The exercise: Could you output each line of the data that follows exactly?

- - - - -

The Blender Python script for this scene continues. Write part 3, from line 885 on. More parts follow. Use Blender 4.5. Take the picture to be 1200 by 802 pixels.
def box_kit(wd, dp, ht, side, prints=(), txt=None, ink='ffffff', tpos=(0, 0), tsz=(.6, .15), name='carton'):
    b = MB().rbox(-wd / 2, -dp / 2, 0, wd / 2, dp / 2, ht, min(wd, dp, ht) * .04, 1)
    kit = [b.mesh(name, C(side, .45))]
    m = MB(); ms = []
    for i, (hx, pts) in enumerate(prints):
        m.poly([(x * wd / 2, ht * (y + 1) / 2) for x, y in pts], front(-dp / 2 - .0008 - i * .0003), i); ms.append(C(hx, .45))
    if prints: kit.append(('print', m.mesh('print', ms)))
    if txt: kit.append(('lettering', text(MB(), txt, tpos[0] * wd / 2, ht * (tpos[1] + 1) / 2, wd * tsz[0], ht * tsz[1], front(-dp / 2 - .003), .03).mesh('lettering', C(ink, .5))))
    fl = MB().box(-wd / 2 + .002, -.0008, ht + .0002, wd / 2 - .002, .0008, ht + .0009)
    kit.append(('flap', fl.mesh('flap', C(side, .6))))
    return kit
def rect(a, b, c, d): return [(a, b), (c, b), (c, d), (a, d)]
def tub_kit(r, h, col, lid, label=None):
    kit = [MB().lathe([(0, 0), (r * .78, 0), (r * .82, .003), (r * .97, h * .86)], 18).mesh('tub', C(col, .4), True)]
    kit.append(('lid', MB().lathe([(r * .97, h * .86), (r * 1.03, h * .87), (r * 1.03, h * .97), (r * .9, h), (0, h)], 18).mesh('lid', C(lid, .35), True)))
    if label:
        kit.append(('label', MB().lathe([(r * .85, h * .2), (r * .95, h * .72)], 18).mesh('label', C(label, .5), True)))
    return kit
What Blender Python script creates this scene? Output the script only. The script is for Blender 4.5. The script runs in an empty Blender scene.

- - - - -

Reply to the exercise:
The Blender Python script for this scene continues. Write part 3, from line 885 on. More parts follow. Use Blender 4.5. Take the picture to be 1200 by 802 pixels.
def box_kit(wd, dp, ht, side, prints=(), txt=None, ink='ffffff', tpos=(0, 0), tsz=(.6, .15), name='carton'):
    b = MB().rbox(-wd / 2, -dp / 2, 0, wd / 2, dp / 2, ht, min(wd, dp, ht) * .04, 1)
    kit = [b.mesh(name, C(side, .45))]
    m = MB(); ms = []
    for i, (hx, pts) in enumerate(prints):
        m.poly([(x * wd / 2, ht * (y + 1) / 2) for x, y in pts], front(-dp / 2 - .0008 - i * .0003), i); ms.append(C(hx, .45))
    if prints: kit.append(('print', m.mesh('print', ms)))
    if txt: kit.append(('lettering', text(MB(), txt, tpos[0] * wd / 2, ht * (tpos[1] + 1) / 2, wd * tsz[0], ht * tsz[1], front(-dp / 2 - .003), .03).mesh('lettering', C(ink, .5))))
    fl = MB().box(-wd / 2 + .002, -.0008, ht + .0002, wd / 2 - .002, .0008, ht + .0009)
    kit.append(('flap', fl.mesh('flap', C(side, .6))))
    return kit
def rect(a, b, c, d): return [(a, b), (c, b), (c, d), (a, d)]
def tub_kit(r, h, col, lid, label=None):
    kit = [MB().lathe([(0, 0), (r * .78, 0), (r * .82, .003), (r * .97, h * .86)], 18).mesh('tub', C(col, .4), True)]
    kit.append(('lid', MB().lathe([(r * .97, h * .86), (r * 1.03, h * .87), (r * 1.03, h * .97), (r * .9, h), (0, h)], 18).mesh('lid', C(lid, .35), True)))
    if label:
        kit.append(('label', MB().lathe([(r * .85, h * .2), (r * .95, h * .72)], 18).mesh('label', C(label, .5), True)))
    return kit
What Blender Python script creates this scene? Output the script only. The script is for Blender 4.5. The script runs in an empty Blender scene.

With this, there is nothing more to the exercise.